Para empezar, Un paraíso de niños es un ecosistema donde conviven tres tensiones que dominan temáticamente el texto: el tiempo, el espacio y el amor; al punto que podríamos decir que estas son las tres patas que conforman el atril sobre el que descansa el poemario.
A lo largo del libro, el poeta combina magistralmente sus facetas de orfebre y alquimista para, por una parte, trabajar los detalles fanáticamente y, por otra, añadir las dosis exactas de misterio, conocimiento y lirismo hasta conseguir una composición armoniosa en la que todo concuerda y se concilia.
Un paraíso de niños es un libro otoñal, un libro escrito por un autor que se siente en la penúltima estación del calendario. Pedro ha trabajado con una paleta de colores relacionada con este período y así, el libro es rico en ocres, amarillos, rojos, marrones y violetas. Además, los poemas tienen una temperatura propia, un clima que yo personalmente describiría como cercano a la intemperie. O mejor aún, al sereno. Porque sereno es el tono empleado a lo largo del libro. Esta serenidad está apuntalada por un lenguaje completamente desnudo de retórica intrascendente. Y en este punto es preciso aclarar que es este un libro tan pleno de retórica lírica como carente de grandilocuencia vacua.
Otro de los logros del libro reside en su ritmo. Parece que el poemario respondiera al compás de un metrónomo y no hay un momento donde se quiebre el trantrán que Pedro ha imprimido a sus poemas. La combinación de esta sostenibilidad sonora con el tono sosegado al que he aludido anteriormente, produce un efecto sinfónico que contribuye, a su vez, a recrear una atmósfera otoñal que apacigua el texto.
El tema capital del libro es el tiempo y la implacable capacidad de devastación que ejerce sobre nosotros.

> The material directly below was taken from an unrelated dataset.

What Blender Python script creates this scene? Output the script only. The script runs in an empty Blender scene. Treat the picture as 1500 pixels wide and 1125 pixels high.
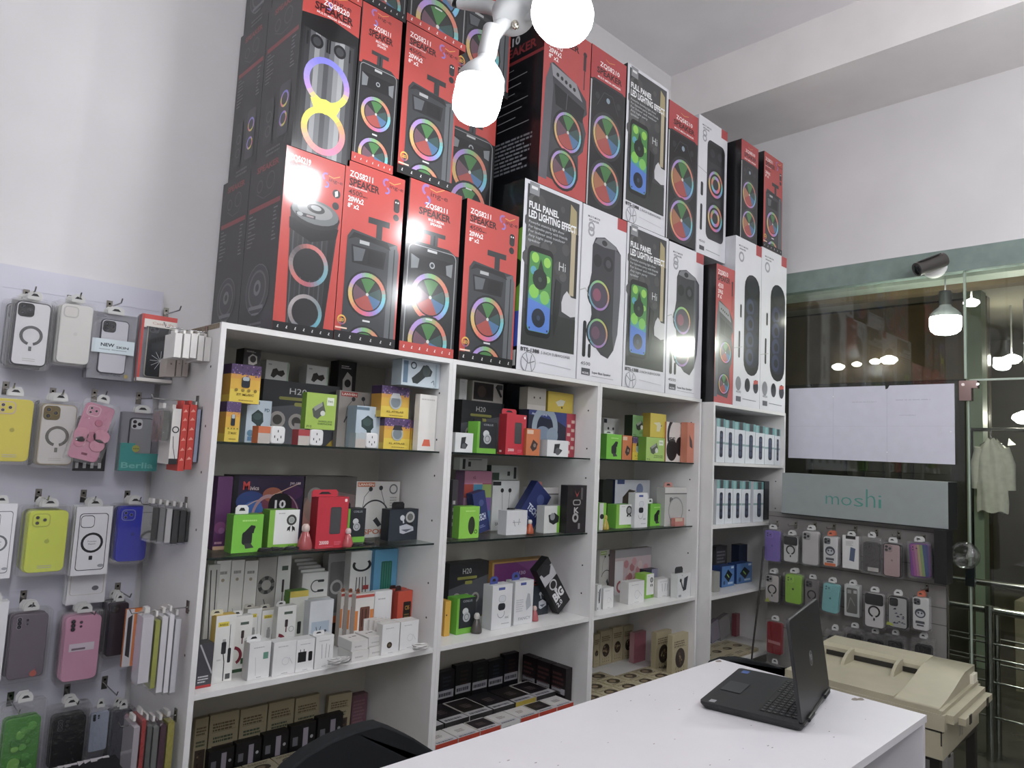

Por ello, a medida que el cuerpo va perfeccionando su ruina, el hombre necesita asomarse a espacios más metafísicos. En ese sentido, un aspecto clave del libro es la búsqueda frecuente del misterio y dos son las herramientas con las que cuenta el poeta para realizar esta travesía: la palabra y el amor.
La palabra es el artefacto del que se sirve Pedro para alcanzar el misterio y penetrarlo. El amor, por su parte, proporciona la mirada para procesar el arcano y pasarlo por el tamiz del poeta, recubriendo la vida de un barniz de deslumbramiento y asombro.
No podemos pasar por alto el voltaje místico del libro, porque resulta del todo imposible no vincular esta ascensión trascendente con los éxtasis místicos de los que son propios la plenitud y el conocimiento, ingredientes principales con los que Pedro ha cocinado este libro.
Un paraíso de niños es un libro radicalmente escapista, donde Pedro viaja a lomos de su nave del misterio, siempre trascendiendo su aquí y ahora, armado de amor y palabra, en busca de otros territorios. Por todos estos paisajes paseará el poeta una subjetividad muy de esta tierra, y por ello es justo reseñar el carácter telúrico del libro, en tanto que es deudor del entorno cultural y, sobre todo, del mapa emocional donde ha sido concebido.
Por último, este es un libro vitalista donde no se encuentran atisbos de abatimiento o renuncia. La vida alcanza su cenit en la sensación de muerte dulce que sobreviene al clímax amoroso y que se caracteriza por un estado de semiinconsciencia, melancolía o trascendencia. Es fácil concluir que para el poeta esto es exactamente morir de amor. Morir de amor para exprimir la vida.
Yo me siento afortunado por partida doble, pues en esta ocasión el amigo apareció con un gran libro bajo el brazo. La espera valió la pena.